Beauty product entrepreneur offers stories, advice at Berkeley Forum event

Ketki Samel/Staff

Jasmine Lawrence, the founder and CEO of multimillion-dollar beauty company Eden BodyWorks, has been a guest on The Oprah Winfrey Show and TEDx — and now the Berkeley Forum. At a Berkeley Forum event Monday, Lawrence spoke about her journey to entrepreneurship.

Lawrence began the talk with her story. At 11 years old, an attempt to straighten her hair ended in disaster when the product she used caused her hair to fall out. Lawrence said she decided to use natural ingredients available to her to create a product that would make her hair grow back faster and healthier. By age 15, she got her first business deal.

Lawrence told a room of students that entrepreneurs not only find the solutions to problems, but have the drive to pursue those solutions.

Lawrence said she wants to help students who are thinking of starting their own businesses to “make their own decisions.”

“I am always inspired by the questions that people ask, and figure out where this group is leaning, either in joining or starting their own company,” she said.

In addition to running her company, Lawrence is a technical program manager at Facebook. Students asked her about managing both careers. To Lawrence, beauty and technology go hand in hand.

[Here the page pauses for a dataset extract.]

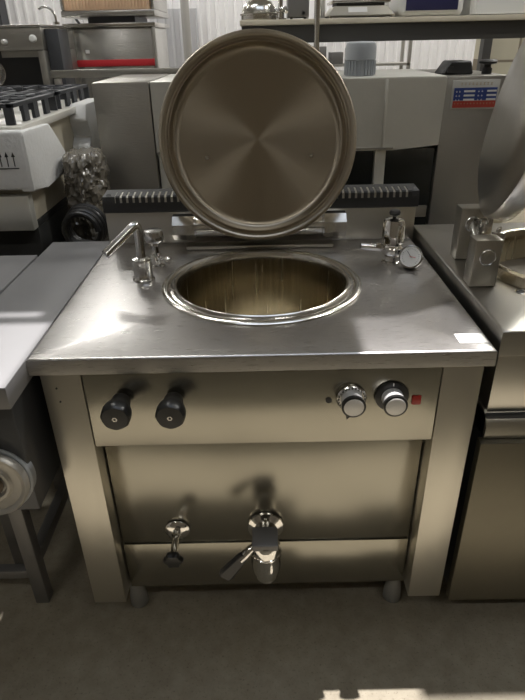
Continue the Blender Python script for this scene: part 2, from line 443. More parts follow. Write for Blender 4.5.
# big drain tap
dt = MB()
fc = Vector((0, .046, .347))
dt.lathe([(0, 0), (.046, 0), (.048, .003), (.047, .009), (.038, .014), (.031, .018), (.029, .030), (.0285, .05), (.029, .055), (.029, .066), (.024, .07), (0, .07)], fc, (0, -1, 0), seg=40)
tap = dt.build('drain_tap', 'chrome', K)
bb = MB()
bx, by = 0.0, -.060
bb.lathe([(0, .410), (.022, .410), (.030, .406), (.035, .395), (.0365, .383), (.036, .372), (.0385, .370), (.0385, .365), (.0375, .362), (.0375, .335), (.035, .312), (.029, .292), (.0265, .285), (.0265, .281), (.015, .280), (.0135, .262), (.0115, .262), (.0115, .28), (0, .28)], (bx, by, 0), seg=48)
lab(bb.build('tap_barrel', 'chrome', tap), 'chrome barrel with outlet pointing down')
cp = MB(); cp.box(-.033, .030, by-.030, by+.034, .398, .417, .004)
lab(cp.build('tap_cap', 'frame', tap), 'flat squared cap on the tap')
lv = MB()
lv.tube([(-.022, by-.01, .404), (-.036, by-.018, .398), (-.050, by-.024, .385), (-.062, by-.028, .371)], .009, radii=[.008, .010, .0115, .0105])
lab(lv.build('tap_lever', 'chrome', tap), 'chrome lever arm')
hd = MB()
pa, pb = Vector((-.052, by-.026, .386)), Vector((-.104, by-.036, .322))
dd = (pb-pa).normalized(); sdv = Vector((-dd.z, 0, dd.x)).normalized(); nn = dd.cross(sdv)
rg = []
for t, w in ((0, .010), (.08, .0125), (.5, .0165), (.9, .0195), (1, .016)):
    c = pa.lerp(pb, t); rg.append([c+sdv*(w*sx)+nn*(.008*sy) for sx, sy in ((-1, -.5), (-.7, -1), (.7, -1), (1, -.5), (1, .5), (.7, 1), (-.7, 1), (-1, .5))])
hb = MB().rings(rg, cap_last=True)
lab(hb.build('tap_handle', 'black', tap), 'black lever handle')
# small drain valve
fc = Vector((-.236, .046, .336))
sv = MB().lathe([(0, 0), (.033, 0), (.034, .002), (.032, .005), (.022, .009), (.014, .012), (0, .012)], fc, (0, -1, 0), seg=32).build('drain_valve', 'chrome', K)
st = MB().lathe([(0, .01), (.012, .01), (.013, .022), (.010, .027), (.0085, .040), (.010, .045), (.0095, .075), (.006, .09), (0, .09)], fc+Vector((0, 0, .004)), (0, -1, -.05), seg=20)
lab(st.build('valve_stem', 'chrome', sv), 'chrome valve stem')
kn = MB(); T = Matrix.Translation(fc+Vector((.001, -.088, -.001))) @ frame_z((0, -1, -.08)); rg = []
for (r, z, l) in ((.010, 0, 0), (.021, .002, 1), (.0235, .006, 1), (.0235, .014, 1), (.020, .019, 1), (.008, .020, 0)):
    rg.append([T @ Vector((r*(1+.11*l*math.cos(6*2*PI*k/60))*math.cos(2*PI*k/60), r*(1+.11*l*math.cos(6*2*PI*k/60))*math.sin(2*PI*k/60), z)) for k in range(60)])
kn.rings(rg, cap_last=True)
lab(kn.build('star_knob', 'black', sv), 'black six-lobed knob')
# swivel spout
sx, sy = -.327, .440
spt = MB().lathe([(0, 0), (.029, 0), (.031, .003), (.028, .007), (.0262, .010), (.0262, .052), (.0272, .054), (.0272, .062), (.020, .064), (.013, .066), (0, .066)], (sx, sy, H), seg=36).build('water_spout', 'chrome_dull', K)
e = Vector((-.404, .368, .999))
t0 = Vector((sx, sy, H+.06)); t1 = Vector((sx, sy, 1.062)); dr = (e-t1).normalized()
a, b = t1-Vector((0, 0, .024)), t1+dr*.024
bend = [((1-u)**2)*a+2*u*(1-u)*t1+u*u*b for u in [k/10 for k in range(11)]]
sp = MB().tube([t0]+bend+[e], .0125, seg=24, cap=False)
sp.tube([e, e-dr*.02], .0108, seg=24, cap=True)
lab(sp.build('spout_pipe', 'chrome_dull', spt), 'bent steel spout pipe')
lab(MB().cyl(e-dr*.0015, e-dr*.004, .0112, seg=20).build('spout_mouth', 'ink', spt), 'dark open end of the spout')
# water valve behind the spout
wx, wy = -.306, .545
wv = MB().lathe([(0, 0), (.024, 0), (.024, .004), (.012, .008), (.011, .02), (.016, .024), (.016, .038), (.010, .042), (.009, .062), (.014, .066), (.012, .078), (0, .078)], (wx, wy, H), seg=28)
wv.cyl((wx, wy, H+.03), (wx+.035, wy-.012, H+.022), .007, seg=14); wv.cyl((wx+.03, wy-.010, H+.023), (wx+.042, wy-.014, H+.0205), .011, seg=14)
wv = wv.build('water_valve', 'chrome', K)
lab(MB().lathe([(0, .074), (.024, .076), (.027, .080), (.0275, .086), (.0275, .104), (.025, .109), (.012, .111), (0, .111)], (wx, wy, H), seg=32).build('valve_knob', 'chrome_dull', wv), 'round chrome valve knob')
# safety valve with gauge
gx, gy = .386, .535
sv = MB().lathe([(0, 0), (.028, 0), (.028, .004), (.018, .008), (.017, .020), (.026, .026), (.032, .036), (.032, .046), (.027, .052), (.0265, .056), (.030, .060), (.033, .064), (.0325, .118), (.028, .129), (.014, .133), (0, .133)], (gx, gy, H), seg=12, )
sv = sv.build('safety_valve', 'chrome', K)
lab(MB().lathe([(0, .130), (.006, .130), (.006, .138), (.015, .143), (.0165, .149), (.013, .155), (0, .157)], (gx, gy, H), seg=24).build('valve_button', 'black', sv), 'black mushroom button on top')
ar = MB().tube([(gx-.01, gy, H+.043), (gx-.045, gy-.004, H+.048), (gx-.093, gy-.006, H+.054)], .008, radii=[.011, .012, .009]); ar.cyl((gx-.035, gy-.003, H+.047), (gx-.052, gy-.004, H+.051), .013, seg=8)
ar.cyl((gx-.062, gy-.004, H+.053), (gx-.066, gy-.005, H+.054), .010, seg=12)
lab(ar.build('bleed_cock', 'chrome', sv), 'small side cock pointing left')
gc = Vector((.430, .482, .934)); gn = Vector((-.35, -.80, .50)).normalized()
gm = MB(); gm.tube([(gx+.01, gy, H+.04), (.415, .520, H+.038), gc-gn*.03], .008, seg=14)
gm.lathe([(0, -.028), (.024, -.028), (.028, -.024), (.030, -.004), (.0335, -.002), (.0335, .004), (.0295, .005), (.029, .002), (0, .002)], gc, gn, seg=40)
ga = gm.build('pressure_gauge', 'chrome_dull', sv)
MBd = MB().lathe([(0, .0022), (.0288, .0022), (.0288, .003), (0, .003)], gc, gn, seg=40)
# numerals too small to read: a ring of ticks and two needles
T = Matrix.Translation(gc) @ frame_z(gn)
# keep the dial upright
xax = gn.cross(Vector((0, 0, 1))).normalized()*-1; yax = gn.cross(xax).normalized()
if yax.z < 0: yax = -yax
xr = yax.cross(gn).normalized()
T = Matrix((( xr.x, yax.x, gn.x, gc.x), (xr.y, yax.y, gn.y, gc.y), (xr.z, yax.z, gn.z, gc.z), (0, 0, 0, 1)))
lab(MBd.build('gauge_dial', 'dial', sv), 'white gauge dial')
tk = MB()
for k in range(21):
    a = math.radians(-135+270*k/20)
    for rr in (.0215,):
        mt = T @ Matrix.Rotation(-a, 4, 'Z')
        tk.box(-.0005, .0005, rr, rr+(.0035 if k % 5 == 0 else .002), .0031, .0036, mtx=mt)
tk.box(-.0007, .0007, -.004, .019, .0036, .0042, mtx=T @ Matrix.Rotation(math.radians(38), 4, 'Z'))
lab(tk.build('gauge_marks', 'ink', sv), 'black marks and needle')
nd = MB(); nd.box(-.0007, .0007, -.003, .014, .0042, .0048, mtx=T @ Matrix.Rotation(math.radians(-95), 4, 'Z'))
lab(nd.build('gauge_needle', 'inkred', sv), 'red needle')
# price sticker
stk = MB().box(.430, .492, .022, .066, H+.0002, H+.0008).build('sticker', 'paper', K); lab(stk, 'small white rectangular sticker on the right front corner')
pt = MB()
for k in range(9):
    pt.box(.447+k*.0042, .447+k*.0042+.0026, .040, .050, H+.0008, H+.001)
lab(pt.build('sticker_print', 'grtext', stk), 'faint grey printing')

# ================================================================= LEFT WORK TABLES
TB = thing('work_table', (-.6, .35, 0), 'dull grey steel work table butting against the left side of the kettle', 'work table')
t = MB(); t.box(-.699, -.5003, -.12, .80, .848, .90, .003); t.build('table_top', 'table', TB)
MB().box(-.697, -.515, -.09, .78, .55, .847, .004).build('drive_housing', 'dark', TB)
MB().box(-.70, -.66, .085, .125, 0, .549, .003).build('leg', 'frame', TB)
MB().box(-.70, -.66, .70, .74, 0, .549, .003).build('leg', 'frame', TB)
MB().box(-.56, -.52, .70, .74, 0, .549, .003).build('leg', 'frame', TB)
MB().box(-.695, -.665, .126, .699, .14, .18, .002).build('stretcher', 'frame', TB)
MB().box(-.658, -.522, .705, .735, .14, .18, .002).build('stretcher', 'frame', TB)
MB().box(-1.20, -.702, .09, .12, .105, .135, .002).build('stretcher', 'frame', TB)
MB().box(-1.24, -1.201, .085, .125, 0, .549, .003).build('leg', 'frame', TB)
MB().box(-1.24, -.702, .09, .12, .549, .58, .002).build('stretcher', 'frame', TB)
hb = MB().lathe([(0, .030), (.070, .030), (.077, .032), (.078, .036), (.078, .046), (.074, .052), (.068, .050), (.064, .045), (.045, .042), (.040, .048), (.034, .048), (.030, .040), (0, .038)], (-.592, -.076, .648), (.06, -1, .10), seg=56)
MB().lathe([(0, 0), (.080, 0), (.083, .004), (.083, .026), (.079, .030), (0, .030)], (-.592, -.076, .648), (.06, -1, .10), seg=56).build('hub_drum', 'grey', TB)
hub = hb.build('hub_disc', 'hub', TB); lab(hub, 'round cast disc with a worn pale face')
lab(MB().lathe([(0, .039), (.022, .0405), (.026, .045), (.018, .052), (0, .054)], (-.592, -.076, .648), (.06, -1, .10), seg=20).build('hub_centre', 'stain', hub), 'stained brown centre')

TC = thing('work_table', (-1.0, .3, 0), 'second grey steel work table at the left edge, set back behind a dark gap', 'work table')
MB().box(-1.35, -.706, -.1, .672, .86, .90, .003).build('table_top', 'table', TC)
MB().box(-1.33, -.73, .63, .66, .60, .859, .002).build('apron', 'dark', TC)
for x in (-1.33, -.80):
    for y in (.20, .585): MB().box(x, x+.04, y, y+.04, 0, .859, .003).build('leg', 'frame', TC)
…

She said working with beauty has taught her empathy in the tech sector.

“Beauty and technology are the two industries that affect us most when we wake up every morning,” Lawrence said. “We check our phones, check the mirrors.”

When students asked about how social media could negatively impact self-image, Lawrence replied that although she knows “anything can be used for bad,” she plans to use social media for the better. She said she uses Facebook as a platform to diversify the “hair stories” of different women and to make these stories more relatable.

“My goal is to leverage anything that I can for the benefit of humanity,” she said.

During the event, students asked Lawrence for entrepreneurial advice, as well as how her unique experience as an underrepresented minority and a woman in the technology industry has shaped her career. Lawrence replied that she wishes there were more of an open dialogue in the technology sector about being a minority, adding that she was hired “to bring my personality to make the company better.”

Srividya Ramamoorthy, a graduate student at UC Berkeley’s School of Information, said the talk was “inspiring.” After working for Facebook and Uber, Ramamoorthy decided to pursue her interests and go to graduate school, despite being urged not to do so. She said Lawrence’s talk made her realize that “there is never a wrong time” to pursue a given career path.

“It shows that you can always dream bigger than you think you can, and you don’t need to put a ceiling over yourself,” Ramamoorthy said.